Your instructions: Copy out all of the material exactly.

(Collected data entries)

-- START --

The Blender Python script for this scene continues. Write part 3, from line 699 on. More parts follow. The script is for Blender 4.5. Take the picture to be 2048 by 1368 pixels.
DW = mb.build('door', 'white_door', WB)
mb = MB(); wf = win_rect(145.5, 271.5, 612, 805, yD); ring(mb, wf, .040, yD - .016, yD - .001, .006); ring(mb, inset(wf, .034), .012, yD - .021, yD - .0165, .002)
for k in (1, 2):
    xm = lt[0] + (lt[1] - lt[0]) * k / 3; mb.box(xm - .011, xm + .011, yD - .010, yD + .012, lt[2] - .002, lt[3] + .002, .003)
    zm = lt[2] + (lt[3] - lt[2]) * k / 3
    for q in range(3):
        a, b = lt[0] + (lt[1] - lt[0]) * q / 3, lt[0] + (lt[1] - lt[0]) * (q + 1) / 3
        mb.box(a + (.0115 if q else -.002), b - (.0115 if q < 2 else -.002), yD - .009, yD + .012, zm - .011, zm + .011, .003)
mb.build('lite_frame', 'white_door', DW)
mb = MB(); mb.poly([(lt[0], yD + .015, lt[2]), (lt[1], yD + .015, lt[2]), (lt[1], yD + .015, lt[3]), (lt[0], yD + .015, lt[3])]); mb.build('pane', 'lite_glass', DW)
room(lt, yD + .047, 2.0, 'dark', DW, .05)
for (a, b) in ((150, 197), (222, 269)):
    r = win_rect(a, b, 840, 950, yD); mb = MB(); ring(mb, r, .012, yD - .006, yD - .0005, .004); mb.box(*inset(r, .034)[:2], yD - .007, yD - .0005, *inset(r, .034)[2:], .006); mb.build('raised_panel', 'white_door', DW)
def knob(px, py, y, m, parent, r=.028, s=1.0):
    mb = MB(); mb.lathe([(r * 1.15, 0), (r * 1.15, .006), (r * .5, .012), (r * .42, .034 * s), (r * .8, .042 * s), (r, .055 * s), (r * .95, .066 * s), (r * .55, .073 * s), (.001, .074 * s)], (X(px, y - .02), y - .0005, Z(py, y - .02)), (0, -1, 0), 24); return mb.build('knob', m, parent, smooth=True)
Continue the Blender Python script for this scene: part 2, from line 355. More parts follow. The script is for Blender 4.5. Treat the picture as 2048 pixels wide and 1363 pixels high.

-- END --

Exercise response:
The Blender Python script for this scene continues. Write part 3, from line 699 on. More parts follow. The script is for Blender 4.5. Take the picture to be 2048 by 1368 pixels.
DW = mb.build('door', 'white_door', WB)
mb = MB(); wf = win_rect(145.5, 271.5, 612, 805, yD); ring(mb, wf, .040, yD - .016, yD - .001, .006); ring(mb, inset(wf, .034), .012, yD - .021, yD - .0165, .002)
for k in (1, 2):
    xm = lt[0] + (lt[1] - lt[0]) * k / 3; mb.box(xm - .011, xm + .011, yD - .010, yD + .012, lt[2] - .002, lt[3] + .002, .003)
    zm = lt[2] + (lt[3] - lt[2]) * k / 3
    for q in range(3):
        a, b = lt[0] + (lt[1] - lt[0]) * q / 3, lt[0] + (lt[1] - lt[0]) * (q + 1) / 3
        mb.box(a + (.0115 if q else -.002), b - (.0115 if q < 2 else -.002), yD - .009, yD + .012, zm - .011, zm + .011, .003)
mb.build('lite_frame', 'white_door', DW)
mb = MB(); mb.poly([(lt[0], yD + .015, lt[2]), (lt[1], yD + .015, lt[2]), (lt[1], yD + .015, lt[3]), (lt[0], yD + .015, lt[3])]); mb.build('pane', 'lite_glass', DW)
room(lt, yD + .047, 2.0, 'dark', DW, .05)
for (a, b) in ((150, 197), (222, 269)):
    r = win_rect(a, b, 840, 950, yD); mb = MB(); ring(mb, r, .012, yD - .006, yD - .0005, .004); mb.box(*inset(r, .034)[:2], yD - .007, yD - .0005, *inset(r, .034)[2:], .006); mb.build('raised_panel', 'white_door', DW)
def knob(px, py, y, m, parent, r=.028, s=1.0):
    mb = MB(); mb.lathe([(r * 1.15, 0), (r * 1.15, .006), (r * .5, .012), (r * .42, .034 * s), (r * .8, .042 * s), (r, .055 * s), (r * .95, .066 * s), (r * .55, .073 * s), (.001, .074 * s)], (X(px, y - .02), y - .0005, Z(py, y - .02)), (0, -1, 0), 24); return mb.build('knob', m, parent, smooth=True)
Continue the Blender Python script for this scene: part 2, from line 355. More parts follow. The script is for Blender 4.5. Treat the picture as 2048 pixels wide and 1363 pixels high.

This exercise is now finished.